» **DATA FOR THIS TASK**:
----
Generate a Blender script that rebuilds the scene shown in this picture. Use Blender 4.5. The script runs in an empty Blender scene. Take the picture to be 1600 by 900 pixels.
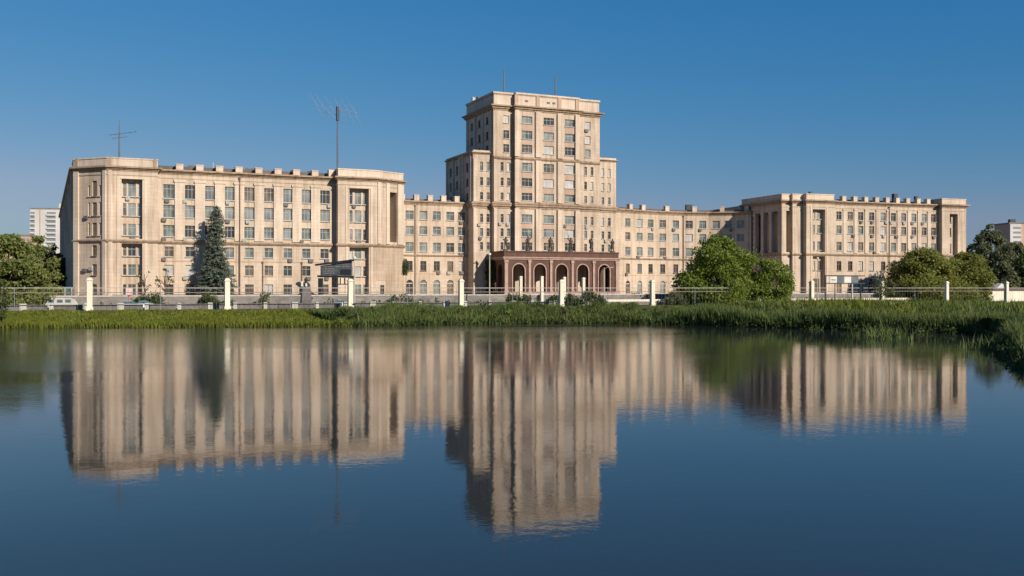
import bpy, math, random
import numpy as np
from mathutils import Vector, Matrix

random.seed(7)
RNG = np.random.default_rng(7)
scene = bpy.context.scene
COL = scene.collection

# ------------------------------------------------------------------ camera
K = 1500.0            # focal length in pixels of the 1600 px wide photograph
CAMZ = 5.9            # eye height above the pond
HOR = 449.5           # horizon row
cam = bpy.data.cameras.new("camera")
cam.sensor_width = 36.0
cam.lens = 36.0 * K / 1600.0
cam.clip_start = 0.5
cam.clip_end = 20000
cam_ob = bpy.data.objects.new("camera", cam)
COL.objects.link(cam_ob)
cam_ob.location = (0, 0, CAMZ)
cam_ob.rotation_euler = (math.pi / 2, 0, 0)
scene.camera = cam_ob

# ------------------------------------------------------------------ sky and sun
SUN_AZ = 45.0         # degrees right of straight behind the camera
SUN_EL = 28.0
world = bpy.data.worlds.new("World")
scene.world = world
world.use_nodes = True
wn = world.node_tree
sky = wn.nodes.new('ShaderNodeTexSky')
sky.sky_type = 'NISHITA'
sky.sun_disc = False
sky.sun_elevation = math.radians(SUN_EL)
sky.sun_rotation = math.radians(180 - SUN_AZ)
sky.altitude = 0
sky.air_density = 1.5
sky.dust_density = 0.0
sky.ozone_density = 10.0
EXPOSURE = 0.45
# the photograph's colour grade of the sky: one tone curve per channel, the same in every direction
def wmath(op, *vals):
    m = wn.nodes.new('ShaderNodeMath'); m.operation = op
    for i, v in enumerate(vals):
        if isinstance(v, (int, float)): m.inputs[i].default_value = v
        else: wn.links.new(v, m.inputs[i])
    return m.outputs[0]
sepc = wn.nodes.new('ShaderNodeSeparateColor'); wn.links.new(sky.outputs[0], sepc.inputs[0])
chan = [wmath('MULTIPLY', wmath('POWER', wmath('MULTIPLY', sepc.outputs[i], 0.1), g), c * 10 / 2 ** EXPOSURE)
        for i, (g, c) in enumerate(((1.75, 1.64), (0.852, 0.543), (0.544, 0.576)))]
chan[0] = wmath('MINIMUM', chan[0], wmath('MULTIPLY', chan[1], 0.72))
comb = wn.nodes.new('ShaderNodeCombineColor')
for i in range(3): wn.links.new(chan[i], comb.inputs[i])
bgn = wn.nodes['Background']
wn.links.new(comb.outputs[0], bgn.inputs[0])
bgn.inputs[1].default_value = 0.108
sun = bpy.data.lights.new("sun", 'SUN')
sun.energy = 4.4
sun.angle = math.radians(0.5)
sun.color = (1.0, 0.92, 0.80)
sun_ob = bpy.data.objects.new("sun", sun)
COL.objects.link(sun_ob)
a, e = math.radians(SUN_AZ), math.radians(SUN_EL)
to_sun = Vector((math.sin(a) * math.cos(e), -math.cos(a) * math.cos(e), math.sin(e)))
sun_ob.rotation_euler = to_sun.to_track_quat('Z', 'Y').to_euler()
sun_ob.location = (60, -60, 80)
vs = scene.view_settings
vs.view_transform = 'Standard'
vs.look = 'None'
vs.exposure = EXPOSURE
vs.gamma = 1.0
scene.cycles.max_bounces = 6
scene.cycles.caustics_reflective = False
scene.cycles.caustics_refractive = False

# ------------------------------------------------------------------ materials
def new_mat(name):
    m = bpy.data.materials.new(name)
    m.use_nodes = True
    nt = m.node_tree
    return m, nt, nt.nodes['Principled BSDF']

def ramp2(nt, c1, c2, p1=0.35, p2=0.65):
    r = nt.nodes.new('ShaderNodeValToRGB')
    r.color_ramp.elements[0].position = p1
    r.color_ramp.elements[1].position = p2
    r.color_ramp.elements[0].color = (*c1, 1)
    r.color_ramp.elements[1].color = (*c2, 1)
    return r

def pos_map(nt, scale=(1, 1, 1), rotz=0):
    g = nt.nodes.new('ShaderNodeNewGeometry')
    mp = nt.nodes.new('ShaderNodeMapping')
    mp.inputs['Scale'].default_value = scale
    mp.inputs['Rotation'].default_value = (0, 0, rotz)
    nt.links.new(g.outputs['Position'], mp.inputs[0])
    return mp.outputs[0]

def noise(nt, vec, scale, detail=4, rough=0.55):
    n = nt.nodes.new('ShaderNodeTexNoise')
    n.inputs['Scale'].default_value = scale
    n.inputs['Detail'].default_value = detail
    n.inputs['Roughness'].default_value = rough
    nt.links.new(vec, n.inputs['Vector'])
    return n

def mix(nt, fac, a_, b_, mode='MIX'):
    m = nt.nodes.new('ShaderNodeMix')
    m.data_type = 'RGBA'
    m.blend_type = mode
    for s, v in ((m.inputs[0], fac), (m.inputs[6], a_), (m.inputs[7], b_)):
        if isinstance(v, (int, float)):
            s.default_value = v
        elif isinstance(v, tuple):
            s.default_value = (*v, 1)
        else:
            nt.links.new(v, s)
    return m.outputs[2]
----
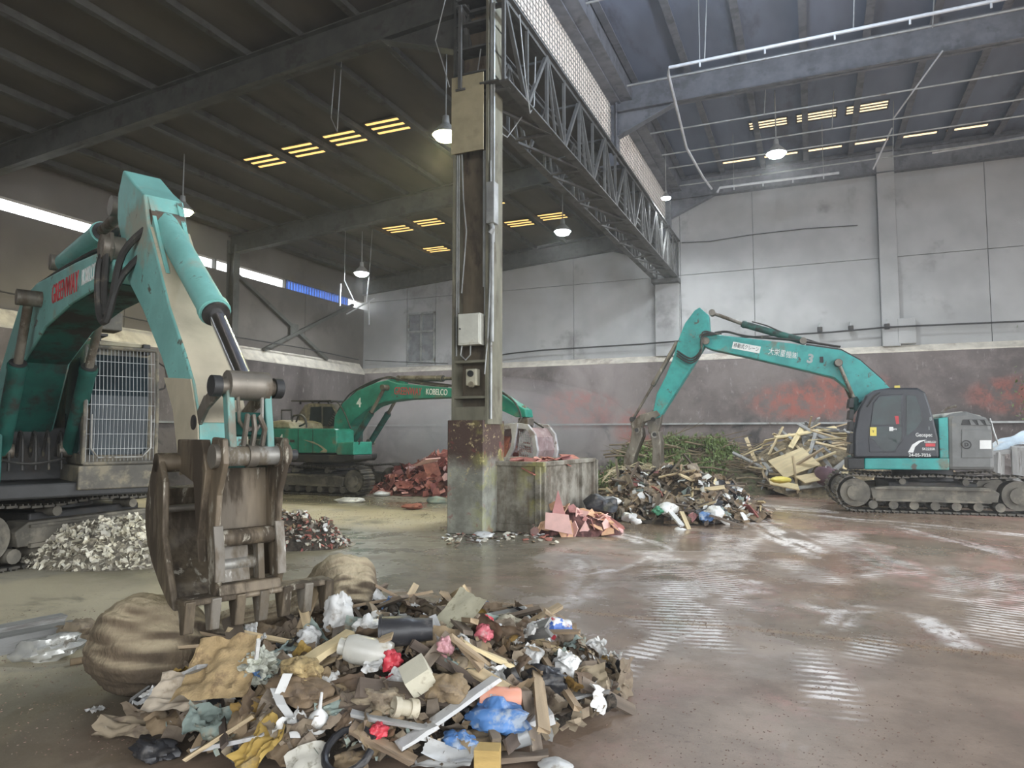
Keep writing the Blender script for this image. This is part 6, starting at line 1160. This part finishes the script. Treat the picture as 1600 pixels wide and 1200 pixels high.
----
» **WHAT YOU NEED TO DO**:
Skip all pictures and retype only the stretch from the line that holds "Generate a Blender" through the line that holds "COL = scene.collection", exactly as written.

» **THE RESULT**:
Generate a Blender script that rebuilds the scene shown in this picture. Use Blender 4.5. The script runs in an empty Blender scene. Take the picture to be 1600 by 900 pixels.
import bpy, math, random
import numpy as np
from mathutils import Vector, Matrix

random.seed(7)
RNG = np.random.default_rng(7)
scene = bpy.context.scene
COL = scene.collection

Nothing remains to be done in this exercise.